→ **PROVIDED ENTRIES**
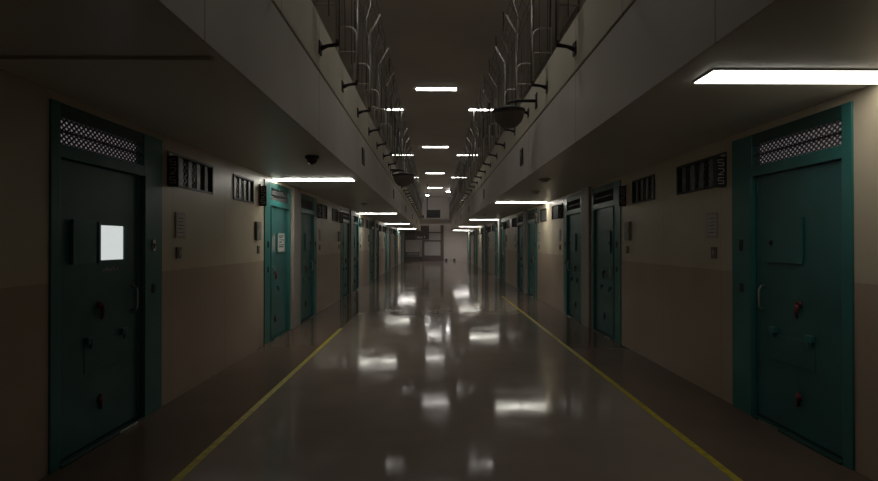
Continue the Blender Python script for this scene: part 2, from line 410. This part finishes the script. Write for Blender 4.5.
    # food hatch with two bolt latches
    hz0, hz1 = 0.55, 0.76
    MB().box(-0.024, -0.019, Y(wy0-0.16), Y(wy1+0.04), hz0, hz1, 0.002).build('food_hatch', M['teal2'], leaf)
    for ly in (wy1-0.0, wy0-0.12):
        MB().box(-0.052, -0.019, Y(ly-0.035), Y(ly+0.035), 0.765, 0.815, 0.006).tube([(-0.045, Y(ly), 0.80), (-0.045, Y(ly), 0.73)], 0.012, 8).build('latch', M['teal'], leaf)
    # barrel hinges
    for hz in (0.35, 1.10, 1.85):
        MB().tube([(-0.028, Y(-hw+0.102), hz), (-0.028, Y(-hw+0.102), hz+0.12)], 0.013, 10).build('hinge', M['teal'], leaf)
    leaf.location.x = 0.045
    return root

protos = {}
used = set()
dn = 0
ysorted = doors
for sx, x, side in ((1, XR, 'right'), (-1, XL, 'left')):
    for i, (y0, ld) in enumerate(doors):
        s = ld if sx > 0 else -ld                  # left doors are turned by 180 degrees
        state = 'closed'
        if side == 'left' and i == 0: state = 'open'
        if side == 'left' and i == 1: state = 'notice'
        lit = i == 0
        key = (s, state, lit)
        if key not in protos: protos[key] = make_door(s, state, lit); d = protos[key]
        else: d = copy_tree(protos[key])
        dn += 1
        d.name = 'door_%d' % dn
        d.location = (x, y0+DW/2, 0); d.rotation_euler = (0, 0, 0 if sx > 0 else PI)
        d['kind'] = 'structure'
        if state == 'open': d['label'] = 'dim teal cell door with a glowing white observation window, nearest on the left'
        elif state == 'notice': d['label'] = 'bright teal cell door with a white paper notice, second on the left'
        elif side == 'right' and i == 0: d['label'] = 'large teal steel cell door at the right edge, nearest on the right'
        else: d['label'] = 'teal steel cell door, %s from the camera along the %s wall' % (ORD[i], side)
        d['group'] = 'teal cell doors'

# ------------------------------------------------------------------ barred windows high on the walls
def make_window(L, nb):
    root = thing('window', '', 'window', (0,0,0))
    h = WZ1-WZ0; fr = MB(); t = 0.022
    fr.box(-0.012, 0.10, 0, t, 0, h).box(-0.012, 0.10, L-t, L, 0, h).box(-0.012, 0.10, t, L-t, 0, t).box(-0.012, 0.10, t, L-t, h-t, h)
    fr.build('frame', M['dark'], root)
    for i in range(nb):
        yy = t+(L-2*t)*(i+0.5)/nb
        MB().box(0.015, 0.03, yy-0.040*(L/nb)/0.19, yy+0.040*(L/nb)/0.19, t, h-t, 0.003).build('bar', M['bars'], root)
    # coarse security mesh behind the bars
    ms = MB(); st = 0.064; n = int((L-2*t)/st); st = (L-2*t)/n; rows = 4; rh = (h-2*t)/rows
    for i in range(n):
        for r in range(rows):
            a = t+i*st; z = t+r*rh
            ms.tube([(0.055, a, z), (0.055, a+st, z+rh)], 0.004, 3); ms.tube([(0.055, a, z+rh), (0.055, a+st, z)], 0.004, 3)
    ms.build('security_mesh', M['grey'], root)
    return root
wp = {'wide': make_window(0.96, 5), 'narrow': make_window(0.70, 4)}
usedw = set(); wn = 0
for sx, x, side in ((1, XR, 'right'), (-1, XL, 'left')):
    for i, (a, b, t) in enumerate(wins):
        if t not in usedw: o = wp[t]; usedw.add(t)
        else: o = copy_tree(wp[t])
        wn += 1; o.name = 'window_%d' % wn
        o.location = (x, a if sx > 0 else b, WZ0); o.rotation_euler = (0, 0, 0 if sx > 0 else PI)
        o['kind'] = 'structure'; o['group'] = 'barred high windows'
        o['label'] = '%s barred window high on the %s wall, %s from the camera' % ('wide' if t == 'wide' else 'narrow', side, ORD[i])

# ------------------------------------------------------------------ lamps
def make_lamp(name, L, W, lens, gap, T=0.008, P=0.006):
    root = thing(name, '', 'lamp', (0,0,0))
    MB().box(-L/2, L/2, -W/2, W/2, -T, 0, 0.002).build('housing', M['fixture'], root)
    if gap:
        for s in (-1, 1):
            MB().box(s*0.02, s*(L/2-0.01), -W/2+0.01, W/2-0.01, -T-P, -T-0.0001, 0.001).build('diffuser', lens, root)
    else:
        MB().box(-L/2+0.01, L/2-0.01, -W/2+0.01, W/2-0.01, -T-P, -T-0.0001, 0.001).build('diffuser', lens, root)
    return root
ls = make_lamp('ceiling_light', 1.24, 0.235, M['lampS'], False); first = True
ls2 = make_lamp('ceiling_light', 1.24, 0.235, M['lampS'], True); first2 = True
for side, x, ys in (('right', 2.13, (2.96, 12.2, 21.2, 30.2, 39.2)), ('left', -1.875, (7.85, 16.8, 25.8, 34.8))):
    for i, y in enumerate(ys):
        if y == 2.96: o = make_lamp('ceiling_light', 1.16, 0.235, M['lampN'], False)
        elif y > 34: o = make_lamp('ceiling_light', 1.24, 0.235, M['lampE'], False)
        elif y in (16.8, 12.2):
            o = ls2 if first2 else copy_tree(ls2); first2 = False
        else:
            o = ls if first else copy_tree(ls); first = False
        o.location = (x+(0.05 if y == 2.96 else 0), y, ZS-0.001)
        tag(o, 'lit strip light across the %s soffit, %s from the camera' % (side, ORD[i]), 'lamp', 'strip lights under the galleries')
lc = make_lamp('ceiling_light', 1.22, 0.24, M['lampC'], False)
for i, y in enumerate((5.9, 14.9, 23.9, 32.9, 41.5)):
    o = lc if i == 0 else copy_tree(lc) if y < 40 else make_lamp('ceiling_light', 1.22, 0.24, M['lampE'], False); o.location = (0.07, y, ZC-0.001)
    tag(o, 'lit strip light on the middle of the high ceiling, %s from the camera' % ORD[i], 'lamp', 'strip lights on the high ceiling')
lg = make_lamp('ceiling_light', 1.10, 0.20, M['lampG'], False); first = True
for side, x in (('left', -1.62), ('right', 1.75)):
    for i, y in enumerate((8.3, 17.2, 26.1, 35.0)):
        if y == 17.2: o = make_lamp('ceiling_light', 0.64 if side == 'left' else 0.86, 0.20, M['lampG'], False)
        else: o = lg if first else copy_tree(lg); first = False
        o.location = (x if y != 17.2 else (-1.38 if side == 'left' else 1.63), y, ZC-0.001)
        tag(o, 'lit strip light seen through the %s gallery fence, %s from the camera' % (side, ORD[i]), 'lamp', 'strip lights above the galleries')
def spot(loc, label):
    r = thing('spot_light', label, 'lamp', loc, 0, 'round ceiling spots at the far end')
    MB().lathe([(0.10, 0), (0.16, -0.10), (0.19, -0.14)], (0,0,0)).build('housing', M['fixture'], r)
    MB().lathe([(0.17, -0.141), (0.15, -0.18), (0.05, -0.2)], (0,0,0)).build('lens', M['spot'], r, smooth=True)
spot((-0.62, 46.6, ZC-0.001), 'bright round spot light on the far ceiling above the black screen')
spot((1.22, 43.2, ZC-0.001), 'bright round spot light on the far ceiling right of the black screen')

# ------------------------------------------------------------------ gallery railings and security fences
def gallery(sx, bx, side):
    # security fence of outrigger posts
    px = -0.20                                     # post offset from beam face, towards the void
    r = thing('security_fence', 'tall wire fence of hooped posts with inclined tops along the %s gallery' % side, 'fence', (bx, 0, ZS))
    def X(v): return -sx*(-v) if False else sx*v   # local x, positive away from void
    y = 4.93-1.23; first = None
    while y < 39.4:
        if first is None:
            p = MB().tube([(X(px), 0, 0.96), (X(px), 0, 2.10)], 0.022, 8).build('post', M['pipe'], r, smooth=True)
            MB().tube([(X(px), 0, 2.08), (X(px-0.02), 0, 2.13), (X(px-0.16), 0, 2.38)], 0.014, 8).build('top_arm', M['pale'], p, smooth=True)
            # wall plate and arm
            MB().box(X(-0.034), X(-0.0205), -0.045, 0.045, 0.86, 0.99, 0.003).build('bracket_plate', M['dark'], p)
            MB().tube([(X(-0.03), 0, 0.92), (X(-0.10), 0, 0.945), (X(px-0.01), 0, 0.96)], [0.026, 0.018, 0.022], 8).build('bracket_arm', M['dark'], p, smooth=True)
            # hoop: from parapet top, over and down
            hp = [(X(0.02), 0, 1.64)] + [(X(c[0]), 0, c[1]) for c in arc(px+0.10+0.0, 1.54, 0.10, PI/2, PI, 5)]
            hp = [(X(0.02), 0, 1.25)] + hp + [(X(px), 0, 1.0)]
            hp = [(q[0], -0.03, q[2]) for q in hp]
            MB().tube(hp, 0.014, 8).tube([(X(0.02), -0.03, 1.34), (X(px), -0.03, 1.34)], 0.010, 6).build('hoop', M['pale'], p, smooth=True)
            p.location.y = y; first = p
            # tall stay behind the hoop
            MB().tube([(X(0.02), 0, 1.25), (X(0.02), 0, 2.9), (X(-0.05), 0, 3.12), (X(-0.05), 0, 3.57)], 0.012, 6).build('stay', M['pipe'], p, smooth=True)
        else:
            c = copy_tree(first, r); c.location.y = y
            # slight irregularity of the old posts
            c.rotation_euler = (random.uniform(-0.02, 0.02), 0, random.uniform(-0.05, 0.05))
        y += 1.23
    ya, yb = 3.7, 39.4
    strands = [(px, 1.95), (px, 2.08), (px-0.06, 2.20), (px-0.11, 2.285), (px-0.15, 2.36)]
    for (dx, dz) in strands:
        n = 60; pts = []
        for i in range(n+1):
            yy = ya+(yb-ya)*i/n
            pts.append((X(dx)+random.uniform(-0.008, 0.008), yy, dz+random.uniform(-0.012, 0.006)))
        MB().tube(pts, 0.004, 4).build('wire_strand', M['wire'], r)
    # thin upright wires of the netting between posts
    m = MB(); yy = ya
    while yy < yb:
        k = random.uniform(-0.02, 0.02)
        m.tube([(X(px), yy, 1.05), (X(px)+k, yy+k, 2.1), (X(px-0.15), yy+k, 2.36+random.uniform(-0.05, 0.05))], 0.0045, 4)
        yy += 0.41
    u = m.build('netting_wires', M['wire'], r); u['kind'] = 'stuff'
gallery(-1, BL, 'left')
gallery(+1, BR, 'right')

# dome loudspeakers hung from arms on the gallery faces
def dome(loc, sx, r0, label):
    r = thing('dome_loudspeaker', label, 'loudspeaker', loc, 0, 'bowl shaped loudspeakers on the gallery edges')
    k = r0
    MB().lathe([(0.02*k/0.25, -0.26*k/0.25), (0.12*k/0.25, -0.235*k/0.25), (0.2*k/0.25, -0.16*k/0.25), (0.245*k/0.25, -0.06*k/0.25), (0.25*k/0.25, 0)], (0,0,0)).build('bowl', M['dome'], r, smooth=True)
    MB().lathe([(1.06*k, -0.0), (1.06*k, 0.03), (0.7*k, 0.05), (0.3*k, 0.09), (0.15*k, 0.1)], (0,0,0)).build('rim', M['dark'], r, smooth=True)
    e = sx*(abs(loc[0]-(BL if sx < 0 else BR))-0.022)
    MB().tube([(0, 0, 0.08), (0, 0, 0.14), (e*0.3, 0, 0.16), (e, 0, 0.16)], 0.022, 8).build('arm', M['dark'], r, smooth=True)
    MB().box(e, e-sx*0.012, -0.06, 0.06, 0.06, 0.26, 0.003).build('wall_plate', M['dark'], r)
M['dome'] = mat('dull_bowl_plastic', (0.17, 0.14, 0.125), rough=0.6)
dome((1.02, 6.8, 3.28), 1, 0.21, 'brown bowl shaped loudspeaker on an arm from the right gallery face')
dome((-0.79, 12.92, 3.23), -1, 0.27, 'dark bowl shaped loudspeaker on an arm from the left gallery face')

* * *

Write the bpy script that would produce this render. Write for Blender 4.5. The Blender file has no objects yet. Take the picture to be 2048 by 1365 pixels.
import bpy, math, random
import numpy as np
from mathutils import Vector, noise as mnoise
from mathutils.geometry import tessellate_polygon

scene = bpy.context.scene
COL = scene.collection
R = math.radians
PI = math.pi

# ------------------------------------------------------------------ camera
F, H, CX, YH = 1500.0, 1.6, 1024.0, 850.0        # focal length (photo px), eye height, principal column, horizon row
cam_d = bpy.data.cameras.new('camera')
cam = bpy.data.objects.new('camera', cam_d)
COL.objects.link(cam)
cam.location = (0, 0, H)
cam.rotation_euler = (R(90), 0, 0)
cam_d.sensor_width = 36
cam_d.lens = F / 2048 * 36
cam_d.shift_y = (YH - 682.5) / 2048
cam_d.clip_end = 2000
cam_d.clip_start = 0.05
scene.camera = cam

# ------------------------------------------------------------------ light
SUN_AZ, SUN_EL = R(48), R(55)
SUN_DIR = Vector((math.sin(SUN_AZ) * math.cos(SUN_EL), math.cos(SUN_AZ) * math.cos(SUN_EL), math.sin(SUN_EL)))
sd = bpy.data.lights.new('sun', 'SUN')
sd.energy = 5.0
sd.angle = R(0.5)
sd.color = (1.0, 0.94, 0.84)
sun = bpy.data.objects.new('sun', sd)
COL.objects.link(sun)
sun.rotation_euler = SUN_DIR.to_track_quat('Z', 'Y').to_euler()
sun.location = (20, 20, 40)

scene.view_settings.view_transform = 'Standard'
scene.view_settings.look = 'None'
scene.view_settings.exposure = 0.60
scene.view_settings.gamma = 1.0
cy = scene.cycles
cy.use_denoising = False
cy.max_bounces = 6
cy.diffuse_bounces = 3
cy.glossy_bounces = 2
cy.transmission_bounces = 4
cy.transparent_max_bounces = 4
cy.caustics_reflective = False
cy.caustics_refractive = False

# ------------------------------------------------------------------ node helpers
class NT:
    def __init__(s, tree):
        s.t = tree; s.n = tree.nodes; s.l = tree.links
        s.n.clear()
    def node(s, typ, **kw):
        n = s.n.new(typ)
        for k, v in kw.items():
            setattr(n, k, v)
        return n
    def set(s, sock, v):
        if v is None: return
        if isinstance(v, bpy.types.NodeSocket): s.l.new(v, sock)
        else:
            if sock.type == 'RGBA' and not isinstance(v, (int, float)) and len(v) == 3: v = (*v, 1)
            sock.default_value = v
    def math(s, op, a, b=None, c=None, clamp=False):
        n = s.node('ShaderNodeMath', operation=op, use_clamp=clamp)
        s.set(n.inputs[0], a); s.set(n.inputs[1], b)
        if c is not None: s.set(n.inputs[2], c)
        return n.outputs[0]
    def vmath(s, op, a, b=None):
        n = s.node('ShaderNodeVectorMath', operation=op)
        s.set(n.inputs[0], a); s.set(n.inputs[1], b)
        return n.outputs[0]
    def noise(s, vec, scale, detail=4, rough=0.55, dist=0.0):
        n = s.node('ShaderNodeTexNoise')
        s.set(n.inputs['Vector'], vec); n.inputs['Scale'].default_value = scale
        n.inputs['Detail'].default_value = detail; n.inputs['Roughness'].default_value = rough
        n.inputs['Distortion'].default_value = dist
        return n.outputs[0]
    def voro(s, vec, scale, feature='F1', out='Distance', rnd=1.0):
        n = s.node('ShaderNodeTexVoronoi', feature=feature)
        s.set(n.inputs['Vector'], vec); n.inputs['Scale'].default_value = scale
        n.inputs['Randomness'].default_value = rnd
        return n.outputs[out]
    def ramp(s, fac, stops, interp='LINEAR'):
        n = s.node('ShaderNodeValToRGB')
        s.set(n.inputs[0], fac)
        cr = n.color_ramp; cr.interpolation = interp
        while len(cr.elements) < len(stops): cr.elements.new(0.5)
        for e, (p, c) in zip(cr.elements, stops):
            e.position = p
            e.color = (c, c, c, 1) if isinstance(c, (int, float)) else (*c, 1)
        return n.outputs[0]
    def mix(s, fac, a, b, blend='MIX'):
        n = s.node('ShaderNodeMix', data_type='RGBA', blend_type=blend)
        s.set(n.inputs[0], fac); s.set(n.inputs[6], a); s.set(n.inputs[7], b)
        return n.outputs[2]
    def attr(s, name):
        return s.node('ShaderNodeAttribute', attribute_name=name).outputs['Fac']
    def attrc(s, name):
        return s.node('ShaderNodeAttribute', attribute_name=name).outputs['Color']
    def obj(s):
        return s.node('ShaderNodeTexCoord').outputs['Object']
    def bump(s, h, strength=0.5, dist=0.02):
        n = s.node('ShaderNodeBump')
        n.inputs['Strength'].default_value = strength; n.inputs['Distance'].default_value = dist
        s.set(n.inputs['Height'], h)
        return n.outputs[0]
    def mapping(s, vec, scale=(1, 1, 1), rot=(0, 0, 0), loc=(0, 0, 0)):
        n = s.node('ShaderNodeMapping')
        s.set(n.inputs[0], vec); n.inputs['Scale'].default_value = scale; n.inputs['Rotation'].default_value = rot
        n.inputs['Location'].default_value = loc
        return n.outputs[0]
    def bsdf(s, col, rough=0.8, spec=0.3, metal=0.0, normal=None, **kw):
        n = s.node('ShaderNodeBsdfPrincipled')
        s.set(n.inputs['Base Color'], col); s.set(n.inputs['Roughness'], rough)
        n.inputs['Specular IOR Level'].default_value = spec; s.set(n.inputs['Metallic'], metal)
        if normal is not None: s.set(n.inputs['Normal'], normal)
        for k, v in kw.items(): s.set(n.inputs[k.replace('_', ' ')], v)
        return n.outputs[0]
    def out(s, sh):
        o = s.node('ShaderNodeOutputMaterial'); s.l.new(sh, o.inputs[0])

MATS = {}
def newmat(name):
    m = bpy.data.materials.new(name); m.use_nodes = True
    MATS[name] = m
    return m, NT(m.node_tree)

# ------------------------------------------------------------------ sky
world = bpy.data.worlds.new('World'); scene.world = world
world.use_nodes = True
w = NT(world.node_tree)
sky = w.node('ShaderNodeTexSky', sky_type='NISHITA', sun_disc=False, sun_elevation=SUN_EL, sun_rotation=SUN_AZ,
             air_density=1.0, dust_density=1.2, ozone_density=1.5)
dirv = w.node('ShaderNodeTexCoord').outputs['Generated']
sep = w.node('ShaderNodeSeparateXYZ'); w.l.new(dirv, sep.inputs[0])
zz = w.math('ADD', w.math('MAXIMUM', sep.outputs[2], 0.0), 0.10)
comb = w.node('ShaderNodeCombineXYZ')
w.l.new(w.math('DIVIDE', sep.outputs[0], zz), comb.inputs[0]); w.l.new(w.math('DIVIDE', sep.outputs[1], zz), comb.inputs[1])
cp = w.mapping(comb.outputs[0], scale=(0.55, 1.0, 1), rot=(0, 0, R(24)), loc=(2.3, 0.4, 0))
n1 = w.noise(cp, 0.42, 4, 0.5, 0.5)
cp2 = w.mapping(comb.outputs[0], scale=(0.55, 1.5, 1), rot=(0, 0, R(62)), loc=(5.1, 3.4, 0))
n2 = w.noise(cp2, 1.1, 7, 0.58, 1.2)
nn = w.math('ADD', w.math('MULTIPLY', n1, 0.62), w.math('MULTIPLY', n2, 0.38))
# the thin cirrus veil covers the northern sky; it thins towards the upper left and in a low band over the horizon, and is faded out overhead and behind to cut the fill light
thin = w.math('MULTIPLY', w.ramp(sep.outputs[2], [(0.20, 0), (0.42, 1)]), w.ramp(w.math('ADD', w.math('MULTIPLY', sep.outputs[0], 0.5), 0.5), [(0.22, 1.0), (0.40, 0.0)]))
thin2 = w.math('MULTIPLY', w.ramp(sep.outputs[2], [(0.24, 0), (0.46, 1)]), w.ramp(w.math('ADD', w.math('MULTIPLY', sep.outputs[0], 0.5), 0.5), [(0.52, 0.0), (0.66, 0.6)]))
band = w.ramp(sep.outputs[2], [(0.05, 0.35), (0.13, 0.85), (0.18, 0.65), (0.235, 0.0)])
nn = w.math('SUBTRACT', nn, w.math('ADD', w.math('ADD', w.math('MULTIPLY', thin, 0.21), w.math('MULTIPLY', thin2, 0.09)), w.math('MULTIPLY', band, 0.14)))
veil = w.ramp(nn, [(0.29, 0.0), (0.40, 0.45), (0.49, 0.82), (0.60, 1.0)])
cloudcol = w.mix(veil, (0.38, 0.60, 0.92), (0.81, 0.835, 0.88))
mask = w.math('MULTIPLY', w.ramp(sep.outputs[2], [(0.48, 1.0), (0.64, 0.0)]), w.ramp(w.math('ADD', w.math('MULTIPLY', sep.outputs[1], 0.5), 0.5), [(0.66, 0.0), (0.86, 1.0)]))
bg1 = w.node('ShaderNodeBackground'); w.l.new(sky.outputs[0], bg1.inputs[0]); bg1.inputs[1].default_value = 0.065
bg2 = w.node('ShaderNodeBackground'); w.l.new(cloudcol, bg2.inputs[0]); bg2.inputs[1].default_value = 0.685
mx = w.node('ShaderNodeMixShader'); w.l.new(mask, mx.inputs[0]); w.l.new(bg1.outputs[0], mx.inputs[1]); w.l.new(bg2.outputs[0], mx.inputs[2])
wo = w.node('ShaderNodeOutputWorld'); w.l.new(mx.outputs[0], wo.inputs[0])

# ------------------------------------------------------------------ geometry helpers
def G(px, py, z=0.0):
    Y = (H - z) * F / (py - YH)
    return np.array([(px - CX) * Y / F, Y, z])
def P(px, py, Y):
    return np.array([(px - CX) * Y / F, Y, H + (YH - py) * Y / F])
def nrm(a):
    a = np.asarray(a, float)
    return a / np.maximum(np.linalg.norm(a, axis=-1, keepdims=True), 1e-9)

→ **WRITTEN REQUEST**
Only the count is needed: the number of lines in the data that include the word "Blender".

→ **OUTPUT BELOW**
2